The Justice Department has issued a report to Congress about civil rights cold case investigations, which lists the 1955 slaying of 14-year-old Emmett Till as being among the unit’s active cases. Till, who was from Chicago, was abducted and beaten to death hours after he whistled at a white woman while visiting Mississippi. His body was found in a river days later.

The investigation, closed in 2007, was reopened last year, when new information about the case came to light in the book The Blood of Emmett Till.

As Till family waits, six other cases closed

A cousin who was with Till the night he was abducted said he was encouraged the case is still under review but anxious for a resolution.

“We want them to go ahead and do something,” said the Rev. Wheeler Parker, 80. “What is the holdup?”

The Justice Department refused comment in emails sent Monday and Tuesday.

The department has closed its investigations into six other apparently racially motivated killings dating from 1940 to 1973 because authorities have been unable to make any headway in them, according to the report, which was posted to a Justice Department website with no announcement. In each case, suspects or witnesses died or the law prohibited charges against people who had already been tried and acquitted.

The government’s report is required under a law named for Till, whose slaying incensed the nation and has been credited with helping build support for civil rights.

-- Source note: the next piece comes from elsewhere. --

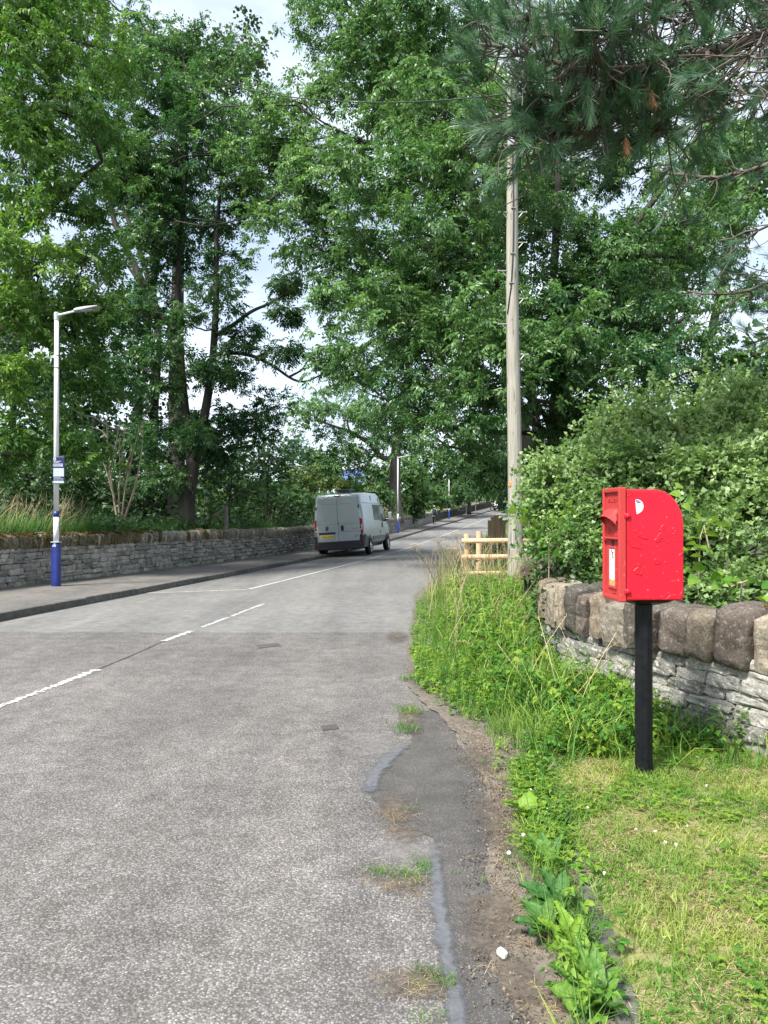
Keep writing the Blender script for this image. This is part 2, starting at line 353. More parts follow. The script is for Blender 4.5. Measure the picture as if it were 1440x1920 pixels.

FBI scrutinizes Till murder revelations

Till was abducted from a relatives’ home after whistling at a white woman, Carolyn Bryant Donham, at a country store in Money, Mississippi.

Bryant’s then-husband Roy Bryant and his half brother, J.W. Milam, both white, were charged with murder but acquitted by an all-white jury. The men later confessed to the crime in a magazine interview but weren’t retried. Both have since died.

In the 2017 book The Blood of Emmett Till, author Timothy B. Tyson quoted Donham as saying she wasn’t truthful when she claimed Till grabbed her, whistled, and made sexual advances.

After publication of the book, Tyson said FBI agents called him and he turned over interview recordings and other research materials. Parker, who was with Till at the store and later when he was kidnapped, said he also has spoken with investigators since the case was reopened.

Another cousin of Till, Deborah Watts, said the family hasn’t had any contact with Donham.

“I would have a conversation with her,” Watts said. “The truth needs to be told. I think Carolyn holds the key to that.”

No update or deadline given in Till inquiry

The report doesn’t provide any update on the Till investigation or indicate when it might conclude. The fact that the case is still open means new charges could be brought, but Parker said he doesn’t expect much.

“At least they are touching it, and values have changed,” he said. “At least America has reached the point where they will investigate and you can’t go out and just kill people.”

The report said cold case investigators were ending reviews of the deaths of Elbert Williams in Brownsville, Tennessee, in 1940; Dan Carter Sanders in Johnston Township, North Carolina, in 1946; Peter Francis in Perry, Maine, in 1965; Lee Culbreath in Portland, Arkansas, in 1965; John Thomas Jr. in West Point, Mississippi, in 1970; and Milton Lee Scott in 1973 in Baton Rouge, Louisiana, in 1973. All the victims were black except Culbreath, who was a member of the Passamaquoddy Indian tribe.

The report said federal agents fatally shot Scott during an attempted arrest and there was no new evidence to support bringing charges.